Many fans know the Woods, NASCAR’s longest continuously operating team, have won 99 Cup races and 117 poles, but few realize the Woods also have an owner’s championship from the 1963 season.

The ’63 season saw Joe Weatherly win his second straight championship by cobbling together a string of nine different car owners through the course of the season. Weatherly, who had driven the Woods’ No. 21 himself in four races in prior seasons, ran a total of 53 races in 1963, winning three of them and scoring 20 top-five and 35 top-10 finishes. But since he ran for so many different owners none of them accumulated as many points as the Woods, who ran 23 races with the No. 21 scoring three wins, 16 top-five and 20 top-10 finishes.

The Woods used five drivers – Fred Lorenzen, Tiny Lund, Dave MacDonald, Marvin Panch and team founder Glen Wood.

Lund won the Daytona 500 that year, while Panch won at North Wilkesboro and Wood at Bowman Gray Stadium in Winston-Salem, N.C.
 
The owner’s championship trophy from 1963 carries the name of Ray Lee Wood, one of the original Wood Brothers crew and a brother of other team members Glen, Leonard, Delano and the late Clay. Ray Lee was a tire changer before retiring from racing in 1965.
 
Glen Wood said he listed his brother’s name as the car owner in ‘63 to save money.
 
“You had to buy a different license for the driver and car owner, so instead of buying two in my name I put one in Ray Lee’s,” Wood recalled. “I saved ten dollars by doing it, but ten dollars was a good bit of money back then.

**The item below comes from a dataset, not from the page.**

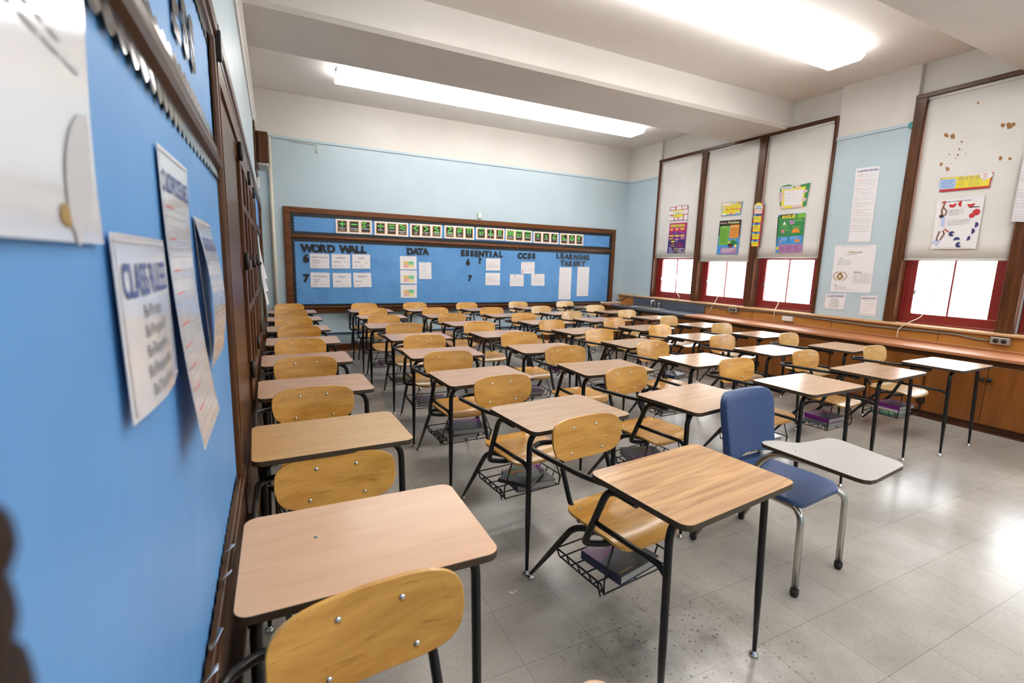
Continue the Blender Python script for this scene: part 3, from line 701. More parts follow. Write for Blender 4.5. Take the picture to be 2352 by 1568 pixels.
s.done('angles_and_lines_poster', 'purple and magenta poster headed angles and lines, farthest shade', 'poster')
# yellow equation chart
s = xsheet([(1345, 245), (1830, 215), (1765, 520), (1338, 552)], p1, base='sky_ink')
s.layer(); s.rect(.02, .02, .97, .93, 'yellow'); s.layer()
for a in ((.02, .06, .52, .26, 'pale_pink'), (.57, .06, .72, .18, 'pale_blue'), (.78, .08, .95, .20, 'lilac'), (.06, .36, .22, .48, 'pale_blue'), (0, .55, .15, .68, 'pale_blue'), (.86, .50, 1, .64, 'pink'), (.06, .82, .26, .96, 'white'), (.45, .80, .6, .94, 'pink'), (.76, .78, .9, .92, 'pale_blue')): s.rect(*a)
s.layer(); s.text('VARIABLES', .27, .23, .13, 'white', 'c', .03, .46); s.text('3x + 12 = 6', .55, .62, .16, 'red_ink', 'c', .03, .6); s.lines(.25, .85, .34, .38, 1, 'ink_grey', 5)
s.done('equation_chart', 'yellow and blue equation chart on the middle shade of three', 'poster')
# fractions poster, green and orange
s = xsheet([(1315, 660), (1800, 625), (1712, 1412), (1235, 1412)], p1, base='sky_ink')
s.layer(); s.rect(0, 0, 1, .17, 'black_card'); s.rect(0, .17, .05, .45, 'black_card'); s.rect(.93, .17, 1, .45, 'black_card'); s.layer()
s.rect(.06, .16, .50, .72, 'leaf'); s.rect(.53, .14, .95, .52, 'orange'); s.rr(.18, .80, .95, .98, .04, 'lilac'); s.layer()
s.text('Multiplying', .20, .09, .042, 'salmon', 'c', .03, .34); s.text('Fractions', .67, .10, .075, 'lemon', 'c', .03, .54); s.text('Fractions', .26, .21, .028, 'white', 'c', .01, .36); s.text('Mixed Numbers', .74, .20, .028, 'white', 'c', .01, .38)
s.lines(.10, .46, .25, .68, 14, 'green', 4); s.lines(.57, .91, .24, .48, 8, 'stain', 5); s.lines(.24, .9, .83, .96, 4, 'white', 6)
s.disc(.70, .66, .13, 'green'); s.disc(.80, .59, .07, 'green'); s.disc(.66, .585, .05, 'green'); s.disc(.87, .70, .08, 'green'); s.layer(); s.disc(.63, .70, .13, 'black_card', 180, 360, 16); s.disc(.56, .64, .05, 'yellow'); s.layer(); s.disc(.64, .73, .06, 'red_ink', 180, 360); s.disc(.66, .58, .025, 'white'); s.disc(.80, .575, .03, 'white'); s.disc(.86, .755, .06, 'lemon')
s.done('fractions_poster', 'black-headed poster with green and orange blocks on the middle shade', 'poster')
# narrow order-of-operations strip on the mullion
s = Sheet([at('x', 6.634, *p2(*p)) for p in ((178, 515), (362, 512), (265, 1302), (112, 1302))], NR, base='red_ink', lift=.002, outline=[(.02, .16), (.0, .10), (.12, .03), (.5, 0), (.9, .0), (1, .10), (.95, .2), (1, .28), (.98, 1), (.02, 1), (.02, .3)][::-1])
s.layer(); s.disc(.47, .10, .44, 'yellow', ry=.40); s.rect(.88, 0, 1, .05, 'sky_ink'); s.layer(); s.rect(.12, .05, .85, .16, 'paper'); s.rr(.08, .175, .9, .25, .1, 'pale_pink'); s.rect(.06, .255, .94, .285, 'black_card')
for v0, v1 in ((.30, .44), (.50, .655), (.705, .83), (.885, .99)):
    s.rect(.04, v0-.04, .90, v0, 'sky_ink'); s.rr(.10, v0, .86, v1, .06, 'yellow')
s.layer(); s.text('ORDER OF', .48, .098, .03, 'ink_navy', 'c', .02, .6); s.text('OPERATIONS', .48, .145, .03, 'ink_navy', 'c', .02, .66)
for v0, v1 in ((.30, .44), (.50, .655), (.705, .83), (.885, .99)): s.disc(.47, v0-.02, .11, 'navy'); s.lines(.2, .78, v0+.03, v1-.03, 3, 'stain', int(v0*90)); s.disc(.08, v0+.02, .08, 'mint')
s.done('operations_strip', 'narrow red and yellow poster strip on the wooden window mullion', 'poster')
# green quadrant chart
s = xsheet([(645, 215), (1192, 150), (1110, 570), (640, 610)], p2, base='green', outline=[(0, .10), (.10, 0), (.34, -.03), (.46, .08), (1, 0), (1, 1), (0, 1)][::-1])
s.layer(); s.rect(.06, .14, .88, 1.04, 'yellow'); s.layer(); s.rect(.16, .24, .50, .92, 'paper'); s.rect(.50, .24, .83, .92, 'paper'); s.rr(.04, .06, .46, .20, .04, 'paper')
for a in ((.53, .07, .70, .16), (.80, .30, .96, .40), (.80, .64, .97, .78), (.0, .92, .18, 1.02), (.48, .93, .86, 1.03), (-.04, .28, .12, .70)): s.rect(*a, 'pale_pink')
s.layer(); s.text('QUADRANTS', .25, .165, .075, 'ink_grey', 'c', .02, .36); s.line([(.16, .585), (.83, .555)], .006, 'ink_light'); s.line([(.50, .24), (.50, .92)], .006, 'ink_light'); s.lines(-.02, .1, .32, .66, 8, 'ink_grey', 5, .012)
for u, v in ((.33, .38), (.66, .36), (.33, .70), (.66, .68)): s.lines(u-.08, u+.08, v, v+.04, 1, 'salmon', int(u*50))
s.done('quadrant_chart', 'green and yellow four-quadrant chart on the third shade', 'poster')
# ANGLES poster
s = xsheet([(612, 735), (1108, 690), (1030, 1408), (560, 1415)], p2, base='sky_ink')
s.layer(); s.rect(0, .02, 1, .58, 'green'); s.rect(.0, .58, 1, .73, 'teal'); s.rect(.0, .05, .03, .8, 'navy'); s.layer(); s.rect(.10, .0, .56, .10, 'black_card'); s.rect(.72, .01, 1, .12, 'leaf'); s.rect(.10, .58, .44, .75, 'sky_ink'); s.rect(.50, .57, .98, .75, 'sky_ink'); s.rect(.11, .78, 1, 1, 'lilac'); s.layer()
s.text('ANGLES', .40, .105, .085, 'yellow', 'c', .05, .52)
s.poly([(.27, .18), (.20, .27), (.34, .27)], 'white'); s.poly([(.42, .17), (.60, .17), (.66, .24), (.60, .27), (.48, .27)], 'lilac'); s.disc(.18, .48, .12, 'pink', 0, 95, 8); s.disc(.71, .49, .15, 'orange', 0, 180, 16); s.disc(.14, .73, .07, 'pink', 0, 100, 8); s.disc(.80, .73, .10, 'orange', 0, 180, 14); s.disc(.07, .88, .055, 'yellow')
for a in ((.62, .15, .9), (.15, .29, .38), (.58, .33, .86), (.24, .38, .46)): s.rect(a[0], a[1], a[2], a[1]+.022, 'leaf'); s.lines(a[0], a[2]+.06, a[1]+.035, a[1]+.07, 2, 'mint', int(a[0]*70))
s.lines(.2, .42, .60, .70, 4, 'pale_blue', 2); s.lines(.54, .95, .59, .66, 3, 'pale_blue', 3)
for u in (.13, .41, .70): s.lines(u, u+.24, .81, .98, 9, 'plum', int(u*60), .007)
s.done('angles_poster', 'green and blue poster headed angles on the third shade', 'poster')
# papers on the blue pilaster
def pil(pts, label, name, fn, **k):
    s = Sheet([at('x', 6.66, *p3(*p)) for p in pts], NR, lift=.003, off=lambda u, v: .001*v, nv=2, **k); s.layer(); fn(s); s.done(name, label, 'paper')
def fproc(s):
    s.frame(.01, .005, .99, .995, .03, 'paper_glossy'); s.text('CLASS PROCEDURES', .5, .055, .026, 'ink_navy', 'c', .03, .86); rnd = random.Random(3); v = .09
    while v < .86:
        s.lines(.10, .34, v, v+.016, 1, 'ink_red', int(v*99)); s.lines(.36, .92, v, v+.016, 1, 'ink_light', int(v*77)); v += .026
        for q in range(rnd.randint(1, 3)): s.lines(.08, .9, v, v+.016, 1, 'ink_light', int(v*55)); v += .026
        v += .016
pil([(412, 72), (648, 45), (550, 790), (330, 787)], 'long white sheet headed class procedures on the blue pilaster', 'procedures_sheet', fproc)
def fclass(s):
    s.lines(.18, .9, .025, .05, 1, 'ink_light', 2); s.text('Classroom', .52, .165, .045, 'gold_print', 'c', .02); s.lines(.32, .72, .19, .215, 1, 'ink_grey', 4); s.text('Goal', .19, .29, .022, 'ink', 'c', .02); s.lines(.1, .45, .31, .44, 6, 'ink_light', 5)
    s.text('Expectations', .64, .575, .022, 'ink', 'c', .02); s.lines(.54, .98, .59, .81, 9, 'ink_light', 6); s.text('Note', .12, .865, .022, 'ink', 'c', .02); s.lines(.1, .62, .88, .96, 4, 'ink_light', 7)
    cx, cy = .21, .66
    for q in range(9):
        for d in (-1, 1):
            t = math.radians(-60 + q*16); s.disc(cx+d*(.165*math.cos(t)), cy-.10*math.sin(t), .022, 'gold_print', ry=.012, n=8)
    s.poly([(cx, cy-.10), (cx+.07, cy-.03), (cx+.09, cy+.03), (cx, cy+.09), (cx-.09, cy+.03), (cx-.07, cy-.03)], 'gold_print'); s.layer(); s.poly([(cx-.04, cy-.015), (cx+.04, cy-.015), (cx, cy+.05)], 'paper')
pil([(210, 822), (612, 815), (548, 1285), (157, 1268)], 'large white sheet headed Classroom with a gold wreath emblem', 'classroom_poster', fclass)
def frules(s):
    s.text('CLASS RULES', .5, .22, .13, 'ink_navy', 'c', .02, .86)
    for q, t in enumerate(('Be Prompt', 'Be Prepared', 'Be Respectful', 'Be Responsible', 'Be Your Best')): s.text(t, .5, .38+q*.125, .075, 'ink_grey', 'c', .01, .56)
    s.frame(.02, .02, .98, .98, .012, 'ink_light')
pil([(108, 1290), (315, 1288), (293, 1452), (92, 1435)], 'small white sheet headed class rules, low on the blue pilaster', 'rules_sheet', frules)
def fgrade(s):
    s.text('GRADE SCALE', .5, .17, .085, 'ink_navy', 'c', .02, .86); s.frame(.02, .02, .98, .98, .012, 'ink_light')
    for q in range(5): s.lines(.2, .85, .24+q*.13, .28+q*.13, 1, 'ink_light', q)
    s.lines(.06, .94, .90, .94, 1, 'ink_grey', 9)
pil([(458, 1310), (625, 1308), (600, 1518), (437, 1500)], 'small white sheet headed grade scale, low at right of the pilaster', 'grade_sheet', fgrade)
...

 “It was my car, but it’s his name on the trophy.”
 
If Blaney and the Motorcraft/Quick Lane team were to win the championship this year, Wood will be expecting a much bigger check than he received back in 1963.
 
“I don’t even remember how much it was,” he said. “But it was nothing like what it pays today.”
 
The next step on the road to the championship is on Friday at Bristol Motor Speedway, where qualifying for the Night Race is set for 5:45 p.m. on Friday and the 500-lap race is scheduled to start just after 7:30 p.m. on Saturday with TV coverage on NBC.